Letter to UN Raps U.S. Senator’s ‘Incitement to Terrorism’
TEHRAN -- Iran says statements by an American senator encouraging the occupying regime of Israel to assassinate more Iranian scientists amount to incitement to terrorism, which is a flagrant violation of international law.
During a visit to Occupied Palestine in mid-February, U.S. Senator Lindsey Graham outrageously said Jews could not live with a nuclear Iran and that he had “no doubt that Israel will do what she has to” against Iran’s nuclear program.
“A lot of Iranian scientists have had a lot of accidents, and we would expect more accidents to come,” he said, referring to the assassinations of a number of Iranian scientists in terrorist attacks widely attributed to the Zionist regime.

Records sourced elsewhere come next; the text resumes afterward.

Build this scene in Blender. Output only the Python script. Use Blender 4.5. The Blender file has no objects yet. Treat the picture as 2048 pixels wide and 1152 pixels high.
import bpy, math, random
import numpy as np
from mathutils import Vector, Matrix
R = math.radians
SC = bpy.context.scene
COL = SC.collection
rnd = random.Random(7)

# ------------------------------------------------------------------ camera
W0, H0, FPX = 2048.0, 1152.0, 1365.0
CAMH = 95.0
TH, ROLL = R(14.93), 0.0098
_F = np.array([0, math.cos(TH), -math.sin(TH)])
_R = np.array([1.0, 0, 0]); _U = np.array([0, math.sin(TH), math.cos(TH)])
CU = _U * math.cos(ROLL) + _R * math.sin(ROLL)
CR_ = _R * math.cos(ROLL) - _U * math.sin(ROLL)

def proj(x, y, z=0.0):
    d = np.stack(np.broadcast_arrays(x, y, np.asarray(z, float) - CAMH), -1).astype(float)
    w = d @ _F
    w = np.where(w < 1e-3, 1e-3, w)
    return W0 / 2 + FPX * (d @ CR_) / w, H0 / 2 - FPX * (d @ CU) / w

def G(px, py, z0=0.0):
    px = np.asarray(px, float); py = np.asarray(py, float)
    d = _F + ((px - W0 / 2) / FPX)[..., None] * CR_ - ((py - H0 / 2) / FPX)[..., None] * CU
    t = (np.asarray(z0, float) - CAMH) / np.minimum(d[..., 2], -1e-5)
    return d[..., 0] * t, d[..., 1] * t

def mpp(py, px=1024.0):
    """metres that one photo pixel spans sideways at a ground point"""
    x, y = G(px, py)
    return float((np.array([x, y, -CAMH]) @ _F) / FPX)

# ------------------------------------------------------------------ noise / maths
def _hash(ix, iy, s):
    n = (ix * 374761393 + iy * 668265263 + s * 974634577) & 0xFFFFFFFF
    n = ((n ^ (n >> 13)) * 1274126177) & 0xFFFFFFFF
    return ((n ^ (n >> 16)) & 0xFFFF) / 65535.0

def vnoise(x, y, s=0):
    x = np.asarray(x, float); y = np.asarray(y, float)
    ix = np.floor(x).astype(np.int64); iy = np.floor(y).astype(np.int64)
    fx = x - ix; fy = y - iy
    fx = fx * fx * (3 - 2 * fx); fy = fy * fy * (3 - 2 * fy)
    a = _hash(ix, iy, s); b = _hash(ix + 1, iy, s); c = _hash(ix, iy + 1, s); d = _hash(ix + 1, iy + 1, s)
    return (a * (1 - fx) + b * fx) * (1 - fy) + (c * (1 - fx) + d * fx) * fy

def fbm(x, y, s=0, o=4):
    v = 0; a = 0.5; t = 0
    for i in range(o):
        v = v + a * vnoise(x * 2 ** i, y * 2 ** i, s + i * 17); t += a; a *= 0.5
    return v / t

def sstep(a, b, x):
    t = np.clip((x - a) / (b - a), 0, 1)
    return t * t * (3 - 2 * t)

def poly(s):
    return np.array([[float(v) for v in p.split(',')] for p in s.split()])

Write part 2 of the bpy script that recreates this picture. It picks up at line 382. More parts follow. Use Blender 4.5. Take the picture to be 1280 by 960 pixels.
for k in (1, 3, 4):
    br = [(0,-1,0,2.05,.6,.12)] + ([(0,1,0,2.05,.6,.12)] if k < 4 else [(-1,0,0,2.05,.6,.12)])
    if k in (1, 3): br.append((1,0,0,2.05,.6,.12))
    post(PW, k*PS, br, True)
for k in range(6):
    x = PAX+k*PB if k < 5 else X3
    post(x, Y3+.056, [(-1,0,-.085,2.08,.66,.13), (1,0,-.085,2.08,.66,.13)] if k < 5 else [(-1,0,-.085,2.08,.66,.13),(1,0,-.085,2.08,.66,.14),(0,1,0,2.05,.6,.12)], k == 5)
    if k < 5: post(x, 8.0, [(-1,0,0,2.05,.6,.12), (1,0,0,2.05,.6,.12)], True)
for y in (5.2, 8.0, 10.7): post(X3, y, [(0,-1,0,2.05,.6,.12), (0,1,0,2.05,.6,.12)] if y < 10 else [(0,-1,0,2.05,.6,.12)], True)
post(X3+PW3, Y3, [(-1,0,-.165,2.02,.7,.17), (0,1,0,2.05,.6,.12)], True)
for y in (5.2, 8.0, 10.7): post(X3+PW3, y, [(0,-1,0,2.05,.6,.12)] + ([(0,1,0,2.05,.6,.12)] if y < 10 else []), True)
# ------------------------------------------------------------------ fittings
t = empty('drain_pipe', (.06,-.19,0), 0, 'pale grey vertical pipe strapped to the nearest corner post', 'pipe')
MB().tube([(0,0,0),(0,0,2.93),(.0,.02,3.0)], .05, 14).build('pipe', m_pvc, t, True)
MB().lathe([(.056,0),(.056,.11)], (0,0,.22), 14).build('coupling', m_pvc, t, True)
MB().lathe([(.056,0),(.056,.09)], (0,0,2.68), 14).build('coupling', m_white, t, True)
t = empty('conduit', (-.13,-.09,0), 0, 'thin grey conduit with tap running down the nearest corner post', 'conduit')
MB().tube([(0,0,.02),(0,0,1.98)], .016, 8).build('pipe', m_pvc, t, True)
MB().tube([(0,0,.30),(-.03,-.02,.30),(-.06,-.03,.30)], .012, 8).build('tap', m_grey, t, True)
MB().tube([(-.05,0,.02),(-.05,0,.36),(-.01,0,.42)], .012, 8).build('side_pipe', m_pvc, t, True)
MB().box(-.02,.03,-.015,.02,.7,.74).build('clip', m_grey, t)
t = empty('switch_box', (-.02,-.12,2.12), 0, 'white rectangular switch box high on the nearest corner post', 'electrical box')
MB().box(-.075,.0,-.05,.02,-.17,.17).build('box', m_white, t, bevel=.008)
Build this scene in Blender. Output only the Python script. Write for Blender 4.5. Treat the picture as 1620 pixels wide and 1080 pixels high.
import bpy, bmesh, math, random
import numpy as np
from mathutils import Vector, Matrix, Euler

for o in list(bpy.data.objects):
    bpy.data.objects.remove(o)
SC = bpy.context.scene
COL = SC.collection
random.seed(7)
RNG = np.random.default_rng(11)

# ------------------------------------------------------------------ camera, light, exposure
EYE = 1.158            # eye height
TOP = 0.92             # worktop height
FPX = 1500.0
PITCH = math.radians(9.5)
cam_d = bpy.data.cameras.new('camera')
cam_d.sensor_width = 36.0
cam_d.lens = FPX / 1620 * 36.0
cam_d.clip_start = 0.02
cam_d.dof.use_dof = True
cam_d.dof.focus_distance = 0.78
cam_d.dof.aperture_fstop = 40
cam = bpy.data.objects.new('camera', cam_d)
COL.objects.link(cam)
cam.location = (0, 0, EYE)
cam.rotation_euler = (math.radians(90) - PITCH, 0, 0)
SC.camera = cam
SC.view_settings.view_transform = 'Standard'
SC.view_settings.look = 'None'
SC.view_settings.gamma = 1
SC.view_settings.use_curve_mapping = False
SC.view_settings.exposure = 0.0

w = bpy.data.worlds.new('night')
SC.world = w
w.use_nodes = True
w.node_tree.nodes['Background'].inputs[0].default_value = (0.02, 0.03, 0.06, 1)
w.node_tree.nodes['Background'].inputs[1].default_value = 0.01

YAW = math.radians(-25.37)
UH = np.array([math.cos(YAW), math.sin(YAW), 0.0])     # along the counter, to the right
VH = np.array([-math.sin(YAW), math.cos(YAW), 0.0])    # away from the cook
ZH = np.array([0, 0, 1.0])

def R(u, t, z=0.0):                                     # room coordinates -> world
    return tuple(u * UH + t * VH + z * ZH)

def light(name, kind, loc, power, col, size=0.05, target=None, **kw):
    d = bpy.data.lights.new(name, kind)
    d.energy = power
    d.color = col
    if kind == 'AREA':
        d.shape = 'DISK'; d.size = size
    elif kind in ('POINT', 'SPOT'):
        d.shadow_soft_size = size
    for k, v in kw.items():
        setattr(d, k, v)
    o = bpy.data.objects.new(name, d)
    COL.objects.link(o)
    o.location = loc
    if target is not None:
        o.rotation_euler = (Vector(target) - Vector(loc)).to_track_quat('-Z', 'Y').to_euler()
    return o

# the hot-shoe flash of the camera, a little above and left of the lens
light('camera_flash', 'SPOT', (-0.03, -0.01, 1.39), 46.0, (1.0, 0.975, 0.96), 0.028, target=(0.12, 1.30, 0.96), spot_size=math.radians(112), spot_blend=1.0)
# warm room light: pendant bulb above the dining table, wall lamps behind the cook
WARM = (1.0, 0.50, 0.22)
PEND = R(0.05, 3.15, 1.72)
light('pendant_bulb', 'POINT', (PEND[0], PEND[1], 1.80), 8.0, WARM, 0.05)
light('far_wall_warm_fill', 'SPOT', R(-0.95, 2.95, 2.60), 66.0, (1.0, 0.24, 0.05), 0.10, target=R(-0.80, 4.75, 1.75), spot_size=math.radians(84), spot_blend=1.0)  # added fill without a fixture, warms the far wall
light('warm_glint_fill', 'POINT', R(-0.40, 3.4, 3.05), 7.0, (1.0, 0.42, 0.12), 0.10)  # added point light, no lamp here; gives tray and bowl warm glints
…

In a letter submitted to the UN Security Council on Tuesday, Iran’s permanent mission to the UN said the remarks are “disgusting” and “hateful” and act as a “green light” to the Zionist regime to continue its terrorist attacks against Iranian scientists.
The comments constitute a flagrant violation of the United States’ international obligations, especially those under UN resolutions that prohibit states from inciting terrorist attacks and urge them to refrain from supporting terrorist activities, the letter read.
It pointed to the long history of Israeli acts of sabotage against Iran’s peaceful nuclear activities, urging the international community, the UN Security Council in particular, to strongly condemn the provocative acts and the encouragement of such terrorist activities.
The Islamic Republic of Iran reserves the right to take all necessary measures in accordance with international law, the Iranian mission added.
Graham made the remarks in the midst of talks in Vienna to revive the U.S.-abandoned Iran deal, or the JCPOA, which hawkish U.S. lawmakers, including Graham, and the regime in Tel Aviv bitterly oppose.